This was just a way for home builders to save money by building fewer walls.
They convinced homebuyers and influencers that is trendy, that living in a house that feels like a Walmart supercenter was the thing to do.
I really don’t think many homebuyers asked for a toilet next to their living room.


Nah, adding an interior wall during construction is cheap. They build open floorplans because that’s what people want. I’ve been on dozens of custom house builds and ALL of them had open floorplans. Whether or not they’re good is up for debate, though!
I see the appeal of both but lean anti-open floorplan. Like I want walls in a kitchen but prefer when it opens up to the living room or dining room. I currently have an “enclosed” kitchen and I don’t like that it feels separate
Open floor plans are often more expensive, because you can’t use interior walls to carry the load of upper floors/roofs.
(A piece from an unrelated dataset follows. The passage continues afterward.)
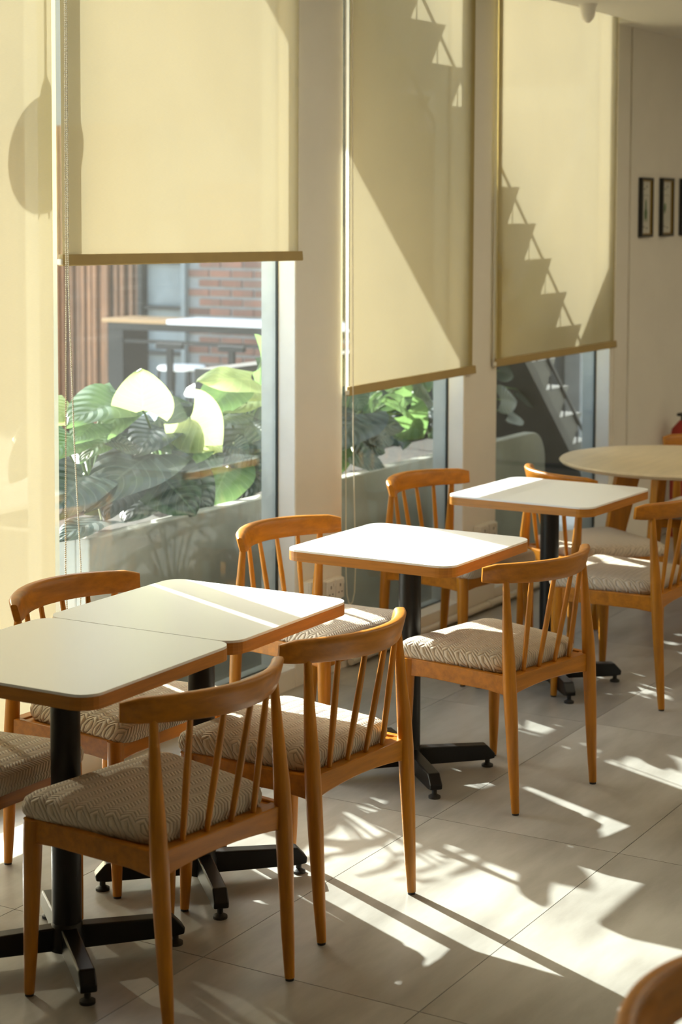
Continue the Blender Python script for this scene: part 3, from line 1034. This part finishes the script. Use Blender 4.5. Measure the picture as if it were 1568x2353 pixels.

Unless you’re talking about a really big span – and usually we’re not, since even open floor plan houses tend to be long in only one direction – it’s not that big a difference. A little bit of extra wood for beams and columns is cheap compared to the overall cost of the building.
Retrofitting an open floor plan on a building that wasn’t initially designed that way is expensive, of course, but that’s a different thing.
Fair enough. I do see people install TVs above their fireplace of their own free will. They just see other people doing it and think “that’s what I want!”
That’s an especially funny truth to me because I did home AV and saw it all the time.
To me, the only “acceptable” way to do it is with a Samsung Frame that stays on Art Mode 99% of the time.
Some interior walls might actually make it cheaper to build. All that structure is still there in the open plan, the big beams are just hidden.
Yeah true, beams get REALLY expensive
Most houses are narrow enough the modern trusses can span the whole width and there are no big beams. If you are in the exception (more likely they didn’t use trusses than you live in a mansion too wide) then a beam/wall is needed, but that isn’t the common case for modern construction.
I guess I’m stuck in the old house/renovation train of thought.